Sandra Emerson and Neil Nisperos, Staff Writers
Posted: 09/05/2012 08:57:48 AM PDT
ONTARIO – Council members decided to spread their reach when filling the final two slots on the Ontario International Airport Authority.
Riverside Mayor Ronald O. Loveridge and Lucy Dunn, the president and CEO of the Orange County Business Council, were appointed Tuesday by the council to the recently formed five-person authority.
Loveridge and Dunn will join Ontario council members Alan Wapner and Jim Bowman and San Bernardino County Supervisor Gary Ovitt.
The focus of the authority – if Ontario gains control of L.A./Ontario International Airport from Los Angeles – will be to operate and increase traffic at the struggling airport, which has lost about 42 percent of its passenger traffic since 2008.

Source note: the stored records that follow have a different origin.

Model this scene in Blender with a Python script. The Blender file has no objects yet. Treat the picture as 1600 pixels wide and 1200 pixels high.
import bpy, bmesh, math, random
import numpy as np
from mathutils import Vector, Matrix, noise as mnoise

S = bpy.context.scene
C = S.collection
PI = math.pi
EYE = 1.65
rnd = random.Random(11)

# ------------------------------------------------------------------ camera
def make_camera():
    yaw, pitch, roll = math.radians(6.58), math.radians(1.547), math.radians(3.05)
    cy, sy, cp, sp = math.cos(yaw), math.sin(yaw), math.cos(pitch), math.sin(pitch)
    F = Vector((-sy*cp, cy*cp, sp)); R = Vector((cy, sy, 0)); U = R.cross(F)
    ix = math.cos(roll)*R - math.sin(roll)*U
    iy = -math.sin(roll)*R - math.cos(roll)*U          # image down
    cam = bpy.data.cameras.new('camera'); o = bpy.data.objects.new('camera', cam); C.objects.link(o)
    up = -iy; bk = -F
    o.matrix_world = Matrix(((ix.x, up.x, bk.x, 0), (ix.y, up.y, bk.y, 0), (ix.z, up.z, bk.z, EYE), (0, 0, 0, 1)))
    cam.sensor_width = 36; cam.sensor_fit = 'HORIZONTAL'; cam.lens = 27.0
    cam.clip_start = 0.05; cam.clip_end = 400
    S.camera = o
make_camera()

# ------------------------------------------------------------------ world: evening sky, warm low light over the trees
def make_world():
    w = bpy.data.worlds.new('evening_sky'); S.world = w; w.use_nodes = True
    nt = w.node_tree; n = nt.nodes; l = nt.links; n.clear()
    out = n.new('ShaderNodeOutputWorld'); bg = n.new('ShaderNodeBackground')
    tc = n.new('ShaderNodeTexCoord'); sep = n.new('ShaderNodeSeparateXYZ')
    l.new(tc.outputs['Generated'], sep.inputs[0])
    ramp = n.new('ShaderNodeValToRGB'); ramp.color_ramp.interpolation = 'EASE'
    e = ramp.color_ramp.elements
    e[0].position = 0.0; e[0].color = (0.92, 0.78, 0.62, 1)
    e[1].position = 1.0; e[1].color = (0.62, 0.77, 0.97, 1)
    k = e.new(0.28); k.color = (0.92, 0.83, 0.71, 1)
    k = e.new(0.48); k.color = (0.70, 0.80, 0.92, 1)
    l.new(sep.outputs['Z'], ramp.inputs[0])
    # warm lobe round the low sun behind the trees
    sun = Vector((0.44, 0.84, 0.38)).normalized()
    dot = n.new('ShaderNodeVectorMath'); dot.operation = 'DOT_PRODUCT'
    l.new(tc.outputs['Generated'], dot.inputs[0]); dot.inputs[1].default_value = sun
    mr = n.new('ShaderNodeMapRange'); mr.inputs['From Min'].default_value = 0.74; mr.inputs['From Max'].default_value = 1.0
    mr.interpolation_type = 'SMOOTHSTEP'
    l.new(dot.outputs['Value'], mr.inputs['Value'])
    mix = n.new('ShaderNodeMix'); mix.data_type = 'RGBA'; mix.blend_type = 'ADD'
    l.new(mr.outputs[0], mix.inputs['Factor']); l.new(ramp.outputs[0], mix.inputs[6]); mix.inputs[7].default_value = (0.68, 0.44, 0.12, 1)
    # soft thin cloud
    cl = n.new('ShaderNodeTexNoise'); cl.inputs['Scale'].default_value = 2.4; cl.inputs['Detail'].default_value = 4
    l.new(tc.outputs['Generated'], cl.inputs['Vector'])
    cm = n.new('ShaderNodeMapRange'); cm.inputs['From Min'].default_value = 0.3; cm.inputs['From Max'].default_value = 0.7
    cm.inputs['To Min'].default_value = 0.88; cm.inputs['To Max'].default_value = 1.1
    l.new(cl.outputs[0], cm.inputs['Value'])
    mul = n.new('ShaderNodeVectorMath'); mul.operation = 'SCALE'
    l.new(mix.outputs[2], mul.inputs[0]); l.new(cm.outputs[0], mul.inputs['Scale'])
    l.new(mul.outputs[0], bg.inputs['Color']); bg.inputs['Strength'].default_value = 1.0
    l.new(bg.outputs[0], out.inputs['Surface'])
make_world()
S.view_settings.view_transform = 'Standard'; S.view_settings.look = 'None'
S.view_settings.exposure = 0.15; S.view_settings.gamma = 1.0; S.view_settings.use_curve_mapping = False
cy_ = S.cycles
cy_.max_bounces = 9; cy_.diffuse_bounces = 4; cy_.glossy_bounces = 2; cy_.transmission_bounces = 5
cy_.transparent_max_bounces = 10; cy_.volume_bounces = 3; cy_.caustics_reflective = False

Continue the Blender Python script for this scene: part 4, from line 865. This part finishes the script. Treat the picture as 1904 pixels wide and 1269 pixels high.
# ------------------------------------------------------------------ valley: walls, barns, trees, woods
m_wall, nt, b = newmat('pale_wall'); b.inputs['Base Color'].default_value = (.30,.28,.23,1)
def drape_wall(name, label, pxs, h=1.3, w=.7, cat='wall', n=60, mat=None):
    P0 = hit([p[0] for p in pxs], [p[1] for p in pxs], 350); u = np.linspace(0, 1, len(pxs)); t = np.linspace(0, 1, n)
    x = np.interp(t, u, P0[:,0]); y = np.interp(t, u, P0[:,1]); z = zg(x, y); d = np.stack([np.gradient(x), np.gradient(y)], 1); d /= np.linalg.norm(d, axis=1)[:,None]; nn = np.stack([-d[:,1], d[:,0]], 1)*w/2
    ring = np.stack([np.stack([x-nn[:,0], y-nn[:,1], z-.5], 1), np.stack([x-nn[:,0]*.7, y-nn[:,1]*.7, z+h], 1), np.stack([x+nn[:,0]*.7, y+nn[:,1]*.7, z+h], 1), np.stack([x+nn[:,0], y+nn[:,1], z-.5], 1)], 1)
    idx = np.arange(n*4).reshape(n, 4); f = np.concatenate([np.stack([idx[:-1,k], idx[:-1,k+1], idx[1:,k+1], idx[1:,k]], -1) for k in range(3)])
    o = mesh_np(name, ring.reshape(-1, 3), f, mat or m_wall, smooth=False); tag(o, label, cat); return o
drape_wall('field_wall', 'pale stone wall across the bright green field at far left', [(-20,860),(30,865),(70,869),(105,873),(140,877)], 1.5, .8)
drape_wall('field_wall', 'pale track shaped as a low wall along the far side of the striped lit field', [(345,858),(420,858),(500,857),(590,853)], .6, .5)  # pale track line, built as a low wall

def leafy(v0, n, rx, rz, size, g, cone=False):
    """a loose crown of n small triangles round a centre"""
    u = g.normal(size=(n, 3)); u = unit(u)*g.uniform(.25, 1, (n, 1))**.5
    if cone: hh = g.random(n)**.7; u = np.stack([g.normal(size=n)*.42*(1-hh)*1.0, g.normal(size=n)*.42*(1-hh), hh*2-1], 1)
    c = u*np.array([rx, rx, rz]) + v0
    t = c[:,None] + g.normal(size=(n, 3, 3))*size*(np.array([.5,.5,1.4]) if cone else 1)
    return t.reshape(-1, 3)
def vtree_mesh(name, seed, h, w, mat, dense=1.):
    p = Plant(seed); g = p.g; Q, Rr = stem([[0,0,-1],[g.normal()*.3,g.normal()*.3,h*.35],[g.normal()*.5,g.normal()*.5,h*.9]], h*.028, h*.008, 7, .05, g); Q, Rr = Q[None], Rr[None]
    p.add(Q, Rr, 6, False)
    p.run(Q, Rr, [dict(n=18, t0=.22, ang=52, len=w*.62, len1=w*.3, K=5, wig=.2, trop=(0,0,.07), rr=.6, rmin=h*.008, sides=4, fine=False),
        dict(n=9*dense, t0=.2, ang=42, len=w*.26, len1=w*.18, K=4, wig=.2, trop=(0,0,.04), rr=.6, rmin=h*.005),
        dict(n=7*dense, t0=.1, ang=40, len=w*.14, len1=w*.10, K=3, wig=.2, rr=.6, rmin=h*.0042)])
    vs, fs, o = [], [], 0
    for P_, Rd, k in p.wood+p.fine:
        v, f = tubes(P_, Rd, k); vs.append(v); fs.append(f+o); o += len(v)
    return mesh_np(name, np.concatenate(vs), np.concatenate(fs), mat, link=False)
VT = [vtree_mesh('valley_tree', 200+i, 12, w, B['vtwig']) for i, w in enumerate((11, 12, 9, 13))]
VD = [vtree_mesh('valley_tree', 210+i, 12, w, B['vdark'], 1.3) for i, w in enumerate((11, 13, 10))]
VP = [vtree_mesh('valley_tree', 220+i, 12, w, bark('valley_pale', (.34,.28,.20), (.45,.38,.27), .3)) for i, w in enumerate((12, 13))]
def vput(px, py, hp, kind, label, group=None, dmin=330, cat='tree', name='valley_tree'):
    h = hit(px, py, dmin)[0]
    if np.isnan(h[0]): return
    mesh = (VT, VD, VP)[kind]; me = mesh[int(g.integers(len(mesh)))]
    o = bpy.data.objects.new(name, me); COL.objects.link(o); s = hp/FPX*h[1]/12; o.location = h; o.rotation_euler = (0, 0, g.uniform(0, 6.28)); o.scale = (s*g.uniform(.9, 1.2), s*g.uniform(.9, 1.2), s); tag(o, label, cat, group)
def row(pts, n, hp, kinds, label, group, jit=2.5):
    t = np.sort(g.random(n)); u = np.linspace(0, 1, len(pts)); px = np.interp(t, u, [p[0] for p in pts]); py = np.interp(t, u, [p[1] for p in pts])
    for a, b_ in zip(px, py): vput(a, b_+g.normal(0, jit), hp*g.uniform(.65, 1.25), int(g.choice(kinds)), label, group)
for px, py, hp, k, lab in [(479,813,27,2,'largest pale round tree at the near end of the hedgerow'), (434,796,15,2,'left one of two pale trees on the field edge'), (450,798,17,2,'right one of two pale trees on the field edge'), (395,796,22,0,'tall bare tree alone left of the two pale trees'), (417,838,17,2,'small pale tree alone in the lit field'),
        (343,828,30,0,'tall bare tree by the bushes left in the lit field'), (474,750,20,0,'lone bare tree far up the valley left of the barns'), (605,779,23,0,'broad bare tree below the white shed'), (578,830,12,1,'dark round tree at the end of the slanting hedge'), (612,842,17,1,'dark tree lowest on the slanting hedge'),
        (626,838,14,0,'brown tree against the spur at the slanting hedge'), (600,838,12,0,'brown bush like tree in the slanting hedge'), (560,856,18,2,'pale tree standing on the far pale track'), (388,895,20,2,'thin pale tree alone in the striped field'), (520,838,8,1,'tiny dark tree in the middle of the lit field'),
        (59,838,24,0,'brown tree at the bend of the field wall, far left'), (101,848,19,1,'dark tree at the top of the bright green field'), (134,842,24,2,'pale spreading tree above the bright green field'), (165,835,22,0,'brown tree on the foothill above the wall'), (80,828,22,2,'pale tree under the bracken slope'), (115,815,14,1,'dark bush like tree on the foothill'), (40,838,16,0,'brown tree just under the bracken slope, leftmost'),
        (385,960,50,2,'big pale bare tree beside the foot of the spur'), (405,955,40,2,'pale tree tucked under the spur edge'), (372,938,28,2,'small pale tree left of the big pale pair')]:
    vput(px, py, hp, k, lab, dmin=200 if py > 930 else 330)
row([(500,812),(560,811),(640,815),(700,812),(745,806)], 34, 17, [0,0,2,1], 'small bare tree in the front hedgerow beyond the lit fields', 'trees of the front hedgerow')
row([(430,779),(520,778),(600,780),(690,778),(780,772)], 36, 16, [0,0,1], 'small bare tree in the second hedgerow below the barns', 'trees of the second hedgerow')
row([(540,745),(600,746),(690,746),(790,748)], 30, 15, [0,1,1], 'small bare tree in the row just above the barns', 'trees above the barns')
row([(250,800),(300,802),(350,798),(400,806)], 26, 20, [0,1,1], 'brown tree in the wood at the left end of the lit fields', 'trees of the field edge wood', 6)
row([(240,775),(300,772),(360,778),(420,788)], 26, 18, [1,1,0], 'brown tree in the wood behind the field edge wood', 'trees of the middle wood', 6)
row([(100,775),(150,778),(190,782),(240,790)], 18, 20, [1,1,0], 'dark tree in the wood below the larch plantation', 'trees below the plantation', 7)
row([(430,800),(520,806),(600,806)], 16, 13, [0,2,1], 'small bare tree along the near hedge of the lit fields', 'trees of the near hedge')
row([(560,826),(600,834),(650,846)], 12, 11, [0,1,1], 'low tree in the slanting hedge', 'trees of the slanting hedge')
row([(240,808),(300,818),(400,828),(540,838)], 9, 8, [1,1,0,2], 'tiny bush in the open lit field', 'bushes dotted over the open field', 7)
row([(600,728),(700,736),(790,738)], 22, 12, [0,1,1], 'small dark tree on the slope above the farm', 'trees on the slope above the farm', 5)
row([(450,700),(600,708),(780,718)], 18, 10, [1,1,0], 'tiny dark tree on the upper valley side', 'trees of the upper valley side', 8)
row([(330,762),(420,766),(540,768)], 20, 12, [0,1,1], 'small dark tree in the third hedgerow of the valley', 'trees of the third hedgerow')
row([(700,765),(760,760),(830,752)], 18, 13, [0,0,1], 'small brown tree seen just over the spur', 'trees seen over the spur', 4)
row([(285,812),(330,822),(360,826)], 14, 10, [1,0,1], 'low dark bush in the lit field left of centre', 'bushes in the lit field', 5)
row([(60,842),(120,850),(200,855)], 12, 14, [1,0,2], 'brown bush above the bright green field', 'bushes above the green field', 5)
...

“Ontario International Airport is clearly an underutilized asset, and I’m working very hard to grow the Southern California economy by helping our businesses grow and making our government efficient and effective,” said Dunn, whose agency represents the Orange County business community in efforts to enhance economic development.
Ontario officials have long maintained that Los Angeles World Airports, ONT’s owner and operator, has not done enough to attract traffic to the airport.
LAWA also oversees Los Angeles International Airport and Van Nuys Airport.
“I’m not really representing the city as much as I’m representing western Riverside County,” Loveridge said.
“We have a high stake in the success of the Ontario airport. I’ve been in office for a long time, and I don’t remember any other initiative which there was more agreement upon than local control of the Ontario airport.
More than 120 governments, organizations and area officials from San Bernardino, Los Angeles, Riverside and Orange counties have endorsed local control of ONT.
The authority would be tasked with developing a business plan for ONT, establishing bylaws and staying updated on talks with Los Angeles on the airport’s transfer and review options for airport management.
“It’s our airport,” Loveridge said. “Otherwise you’re sentenced to this long drive into LAX, and it takes time.”
Wapner hailed the addition of Dunn and Loveridge to the authority.
“We’ve got two nationally known leaders in business, government and transportation, and, to make this a regional airport, we need regional representation on that commission,” he said.